Por lo demás, a Ridefort se lo conocía como un aventurero, un oportunista, un
traidor a los amigos que se había abierto camino en las filas del Temple; por
tanto, no gozaba de buena reputación, en absoluto. Pero ésta empeoró aún más
cuando se supo que había recuperado la libertad a cambio de la cesión de las
fortalezas templarias. En resumen, había traicionado a la orden de la manera
más vil.
Las
condiciones estipuladas en su momento por Ridefort con Saladino conmovieron
hasta tal punto a la sociedad cristiana, que el eco del escándalo perduró en la Crónica de Saint-Denis: la
sociedad cristiana se sentía conturbada por la gran ofensa que había padecido y
todo el mundo señalaba a las órdenes militares como las principales
responsables del desastre, de modo que se hacía inevitable la búsqueda de un
archivo expiatorio. El vil, arrogante e indigno Ridefort, por su naturaleza,
parecía la persona ideal para ese papel.
Fue
precisamente a esta fuente a la que Guillaume de Nogaret recurrió para acusar a
los templarios de su inclinación al islam. Similares rumores se difundieron
también a finales del siglo XIII, cuando determinados acuerdos diplomáticos
celebrados entre los jefes cristianos de Tierra Santa y el enemigo islámico no
fueron entendidos en Occidente y dieron lugar a enconadas polémicas. Durante el
proceso se presentó de improviso Guillaume de Nogaret y sacó a la luz el
siguiente asunto, que Jacques de Molay tenía que explicar:
“En
las crónicas que se guardan en la abadía de Saint-Denis estaba escrito que en
la época de Saladino, el sultán de Babilonia, el gran maestre templario de
entonces y los otros jefes de la orden habían rendido homenaje a Saladino; el
propio Saladino, cuando se enteró de la gran adversidad de la que los
templarios eran objeto, dijo públicamente que todas las dificultades por las
que estaban pasando se debían a que estaban mancillados por el vicio de Sodoma
y porque habían abjurado de su fe y su ley.
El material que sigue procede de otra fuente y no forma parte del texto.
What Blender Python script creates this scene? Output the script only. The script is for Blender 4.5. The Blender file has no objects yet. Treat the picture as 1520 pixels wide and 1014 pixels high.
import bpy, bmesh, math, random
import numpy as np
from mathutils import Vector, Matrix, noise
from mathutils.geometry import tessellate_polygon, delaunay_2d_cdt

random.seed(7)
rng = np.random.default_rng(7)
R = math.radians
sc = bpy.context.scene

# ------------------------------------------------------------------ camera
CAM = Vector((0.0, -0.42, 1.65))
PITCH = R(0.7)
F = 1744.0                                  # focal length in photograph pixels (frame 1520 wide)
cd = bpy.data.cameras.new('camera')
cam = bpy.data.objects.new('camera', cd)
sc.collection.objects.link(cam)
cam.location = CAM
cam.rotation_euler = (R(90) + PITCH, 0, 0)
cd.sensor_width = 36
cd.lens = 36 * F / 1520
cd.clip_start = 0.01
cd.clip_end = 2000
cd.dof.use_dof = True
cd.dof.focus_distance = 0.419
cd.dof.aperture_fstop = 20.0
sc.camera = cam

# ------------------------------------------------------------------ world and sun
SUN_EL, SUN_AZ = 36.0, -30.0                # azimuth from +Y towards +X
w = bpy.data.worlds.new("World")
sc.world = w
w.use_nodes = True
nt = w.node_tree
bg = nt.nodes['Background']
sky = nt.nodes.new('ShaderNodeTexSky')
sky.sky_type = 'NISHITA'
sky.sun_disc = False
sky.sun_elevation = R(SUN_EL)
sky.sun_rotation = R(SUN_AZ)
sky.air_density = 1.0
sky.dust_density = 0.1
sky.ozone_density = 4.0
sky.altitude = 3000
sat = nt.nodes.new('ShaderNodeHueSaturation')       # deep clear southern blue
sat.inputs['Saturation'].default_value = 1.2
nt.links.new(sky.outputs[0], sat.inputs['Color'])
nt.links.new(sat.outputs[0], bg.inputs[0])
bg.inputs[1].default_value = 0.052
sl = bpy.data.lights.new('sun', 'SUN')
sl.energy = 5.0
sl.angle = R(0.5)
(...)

El gran maestre (Jacques de Molay)
quedó estupefacto ante aquellas palabras y contestó que jamás había oído decir
nada parecido. En cambio, sabía que en un tiempo, cuando Guillaume de Beaujeu
estaba al frente del Temple, él, que se hallaba en Tierra Santa junto con
muchos frailes templarios jóvenes y con deseos de entrar en combate, como es
habitual en los jóvenes caballeros ansiosos de presenciar hechos de armas, pero
también otros que no pertenecían a su grupo, murmuraban contra el gran maestre:
en realidad, mientras estuvo en vigencia la tregua que con los sarracenos había
pactado el soberano inglés, quien moría prematuramente poco después, el gran
maestre servía al sultán y lo tenía por amigo. Así tanto Jacques de Molay como
los otros terminaron por aceptar de buen grado aquella actitud, pues
comprendían que el gran maestre no podía hacer otra cosa; según él, en aquellos
tiempos la orden templaria tenía bajo su custodia muchas ciudades y fortalezas
situadas en el confín de los territorios sometidos al sultán y que daban nombre
a esos lugares, que no habrían podido permanecer en manos cristianas si el rey
de Inglaterra no hubieses dispuesto el envío de víveres”.
En
Tierra Santa tal vez se combatía más con la negociación diplomática que con las
armas: los primeros decenios de vida del reino cruzado conocieron una relativa
tranquilidad precisamente porque a menudo los gobernantes islámicos
individuales de territorios limítrofes preferían aliarse con los cristianos y
permanecer autónomos antes que aceptar la sumisión a un poder islámico mucho
más grande que el de ellos. La operación del gran maestre Beaujeu, que luego
moriría heroicamente a manos sarracenas mientras protegía la fuga de los
civiles por mar, respondía a necesidades políticas, mientras que de su plena
buena fe daba testimonio la colaboración del rey de Inglaterra, promotor de
aquella alianza. En esos años, cuando la incapacidad de las órdenes militares
para recuperar Jerusalén comenzaba a dar nacimiento a proyectos que se
proponían reformarlas, la noticia de aquella singular alianza había inducido a
los malpensados a sospechar que los templarios eran tan ineptos porque en
realidad no tenían ninguna intención de atacar a aquel islma con el que habían
comenzado a simpatizar. El contexto del proceso y sus dinámicas transformaron
este simple rumor en una verdadera acusación.